Garbage Collection is a form of automatic memory management. Its aim is to find data objects in memory that are no longer demanded and make their space available for reuse.

The created object uses some memory that remains allocated until there are references for the use of the object. When there are no references for an object, it is considered to be no longer required and the memory occupied by the object can be reclaimed. In such a way, you don’t pay for unused resources and can cut your costs.

We’ve tested different kinds of Garbage Collectors (GC) and defined the most appropriate ones for the Java applications hosted in our cloud, taking into consideration the automatic vertical scaling that CirrusGrid provides. As a result of our investigations, we adjusted the default settings of Garbage Collectors in CirrusGrid in order to increase the benefits for our users.

CirrusGrid supports the following GCs:

• G1 GC (-XX:+UseG1GC) is a default GC in CirrusGrid PaaS. The Garbage-First (G1) is a server-style Garbage Collector for multiprocessor machines with a large amount of memory. The heap is partitioned into fixed-sized regions and G1 tracks the live data in those regions. When Garbage Collection is required, it collects from the regions with less live data first.

• Shenandoah GC (-XX:+UseShenandoahGC) is a concurrent garbage collector for the JVM. Concurrent means that the GC tries to perform most of the activities in parallel without interrupting application performance. Such parallelism makes “stop-the-world” (STW) pauses extremely short that is the most required task for each GC. Another inherent advantage is an efficient work with small and large heaps with no impact on STW pauses’ length. The Shenandoah GC uses an additional -XX:ShenandoahGCHeuristics=compact option.

• ZGC (-XX:+UseZGC) is low latency scalable garbage collector. Designed for use with applications that require a large heap and low latency. It uses a bunch of one generation and performs most (but not all) garbage collection in parallel with uninterrupted application work. This greatly limits the impact of garbage collection on your application response time. The ZGC uses an additional -XX:ZCollectionInterval=$ZCOLLECTION_INTERVAL option to set the maximum interval (in seconds) between two GC cycles (can be redefined via the ZCOLLECTION_INTERVAL variable).

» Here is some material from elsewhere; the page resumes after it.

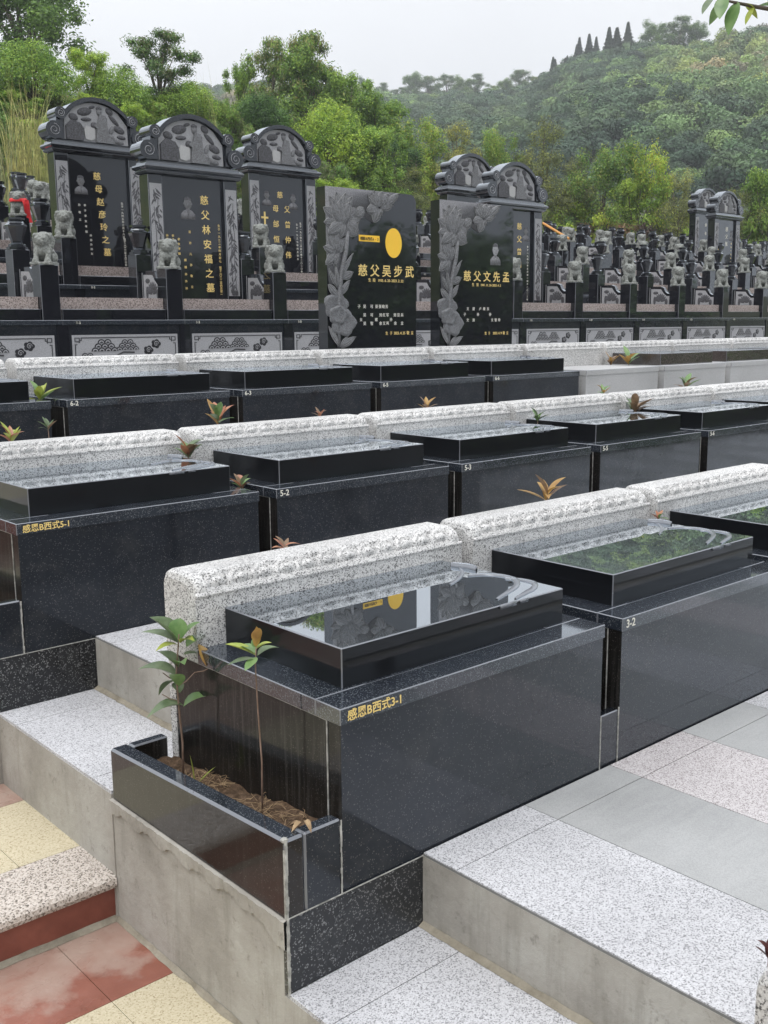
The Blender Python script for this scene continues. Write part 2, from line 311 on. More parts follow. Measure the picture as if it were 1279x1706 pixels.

• Epsilon GC (-XX:+UseEpsilonGC) is a passive GC that handles memory allocation and doesn’t clear it when objects are no longer used. When your application exhausts the Java heap, the JVM goes down. So, EpsilonGC prolongs an application life until the memory will run out and dumps the memory, that can be useful for application memory usage debugging, as well as measuring and managing application performance.

• Parallel
  • ParNew GC (-XX:+UseParNewGC) is a “stop-the-world” multithreaded Garbage Collector. Mostly it is aimed to collect the young generation objects. Since the young generation is normally small in size, the ParNew does collection very fast and does not impact your application too much. In addition, ParNew has compaction of unused RAM that enables support of automatic vertical scaling – one of the prominent CirrusGrid features.
  • Parallel GC (-XX:+UseParallelGC) is used when the parallel collection method  is required over young generation only. It cannot be applied along with ConcMarkSweep GC simultaneously unlike ParNew GC.
    
  • Parallel Old GC (-XX:+UseParallelOldGC) utilizes a parallel “mark and compact” algorithm which catches all application threads and then handles labeling and subsequent compaction with multiple garbage collector threads.
• ConcMarkSweep GC (-XX:+UseConcMarkSweepGC) collector is designed for applications that prefer shorter garbage collection pauses and which can afford to share processor resources with the garbage collector while the application is running. It makes sense to use such a collector when applications requirements for time garbage collection pauses are low.
• Serial GC (-XX:+UseSerialGC) performs garbage collection in a single thread and has the lowest consumption of memory among all GC types but, at the same time, it makes long pauses that can lead to application performance degradation.